▸ **Task instructions**:
Repeat every record below exactly, omitting any pictures.
BEGIN Rows
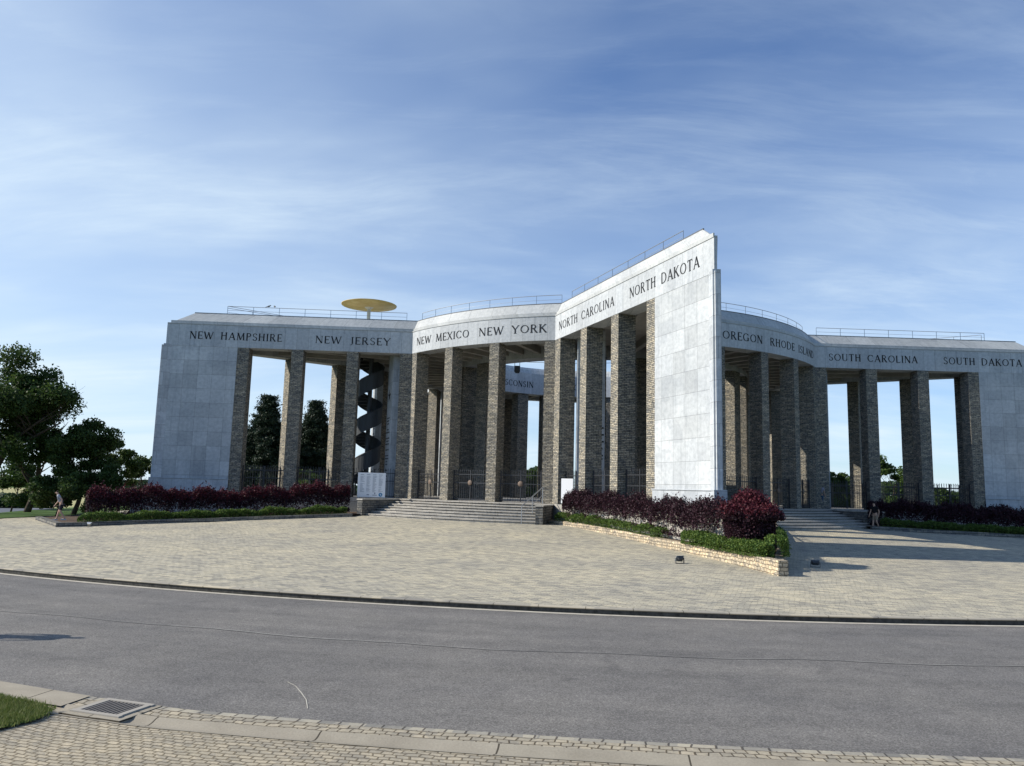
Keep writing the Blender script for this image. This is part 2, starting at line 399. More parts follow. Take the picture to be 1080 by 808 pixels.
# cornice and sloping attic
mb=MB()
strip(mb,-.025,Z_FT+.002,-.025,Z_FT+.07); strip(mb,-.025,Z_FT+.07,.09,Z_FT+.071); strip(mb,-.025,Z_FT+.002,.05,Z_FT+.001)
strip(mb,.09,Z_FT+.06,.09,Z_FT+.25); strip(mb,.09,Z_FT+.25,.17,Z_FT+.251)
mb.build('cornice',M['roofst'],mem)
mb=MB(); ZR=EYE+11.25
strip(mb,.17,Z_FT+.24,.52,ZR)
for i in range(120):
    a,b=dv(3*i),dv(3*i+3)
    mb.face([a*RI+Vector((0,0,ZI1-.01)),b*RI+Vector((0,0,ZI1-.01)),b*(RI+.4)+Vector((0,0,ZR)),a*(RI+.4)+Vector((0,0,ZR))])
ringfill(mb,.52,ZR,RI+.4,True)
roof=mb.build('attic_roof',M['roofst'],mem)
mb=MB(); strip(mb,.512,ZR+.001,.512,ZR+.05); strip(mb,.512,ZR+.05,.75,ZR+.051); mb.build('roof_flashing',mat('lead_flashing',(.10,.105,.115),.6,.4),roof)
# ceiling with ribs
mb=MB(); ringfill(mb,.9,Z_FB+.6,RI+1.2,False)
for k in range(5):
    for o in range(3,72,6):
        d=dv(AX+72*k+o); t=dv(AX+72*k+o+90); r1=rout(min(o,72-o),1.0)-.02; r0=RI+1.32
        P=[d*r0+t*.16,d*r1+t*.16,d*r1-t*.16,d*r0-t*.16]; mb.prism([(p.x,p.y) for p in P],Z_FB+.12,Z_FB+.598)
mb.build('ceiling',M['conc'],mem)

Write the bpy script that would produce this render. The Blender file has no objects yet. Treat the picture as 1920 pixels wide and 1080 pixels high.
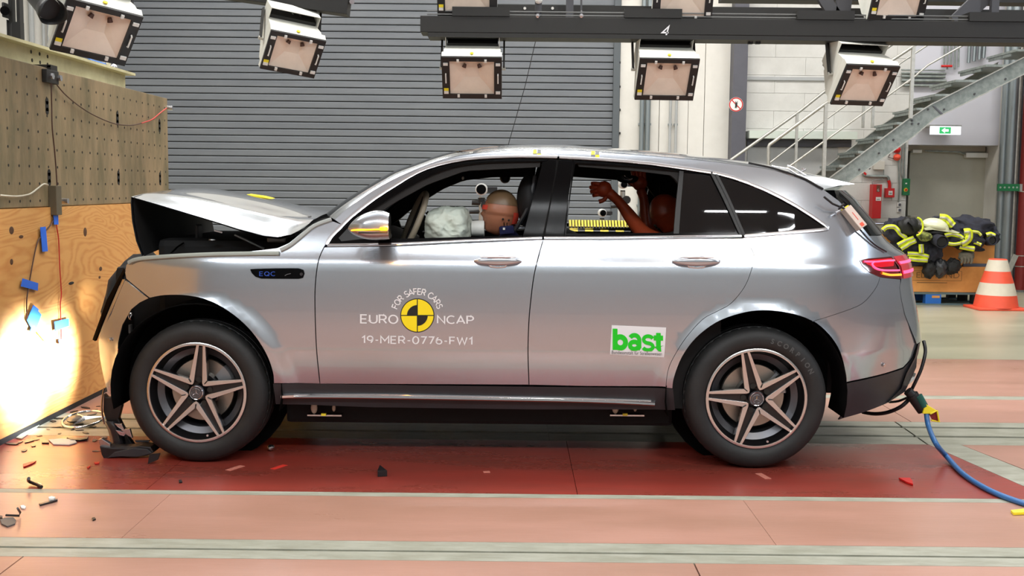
END Rows
▸ **Task result**:
Keep writing the Blender script for this image. This is part 2, starting at line 399. More parts follow. Take the picture to be 1080 by 808 pixels.
# cornice and sloping attic
mb=MB()
strip(mb,-.025,Z_FT+.002,-.025,Z_FT+.07); strip(mb,-.025,Z_FT+.07,.09,Z_FT+.071); strip(mb,-.025,Z_FT+.002,.05,Z_FT+.001)
strip(mb,.09,Z_FT+.06,.09,Z_FT+.25); strip(mb,.09,Z_FT+.25,.17,Z_FT+.251)
mb.build('cornice',M['roofst'],mem)
mb=MB(); ZR=EYE+11.25
strip(mb,.17,Z_FT+.24,.52,ZR)
for i in range(120):
    a,b=dv(3*i),dv(3*i+3)
    mb.face([a*RI+Vector((0,0,ZI1-.01)),b*RI+Vector((0,0,ZI1-.01)),b*(RI+.4)+Vector((0,0,ZR)),a*(RI+.4)+Vector((0,0,ZR))])
ringfill(mb,.52,ZR,RI+.4,True)
roof=mb.build('attic_roof',M['roofst'],mem)
mb=MB(); strip(mb,.512,ZR+.001,.512,ZR+.05); strip(mb,.512,ZR+.05,.75,ZR+.051); mb.build('roof_flashing',mat('lead_flashing',(.10,.105,.115),.6,.4),roof)
# ceiling with ribs
mb=MB(); ringfill(mb,.9,Z_FB+.6,RI+1.2,False)
for k in range(5):
    for o in range(3,72,6):
        d=dv(AX+72*k+o); t=dv(AX+72*k+o+90); r1=rout(min(o,72-o),1.0)-.02; r0=RI+1.32
        P=[d*r0+t*.16,d*r1+t*.16,d*r1-t*.16,d*r0-t*.16]; mb.prism([(p.x,p.y) for p in P],Z_FB+.12,Z_FB+.598)
mb.build('ceiling',M['conc'],mem)

Write the bpy script that would produce this render. The Blender file has no objects yet. Treat the picture as 1920 pixels wide and 1080 pixels high.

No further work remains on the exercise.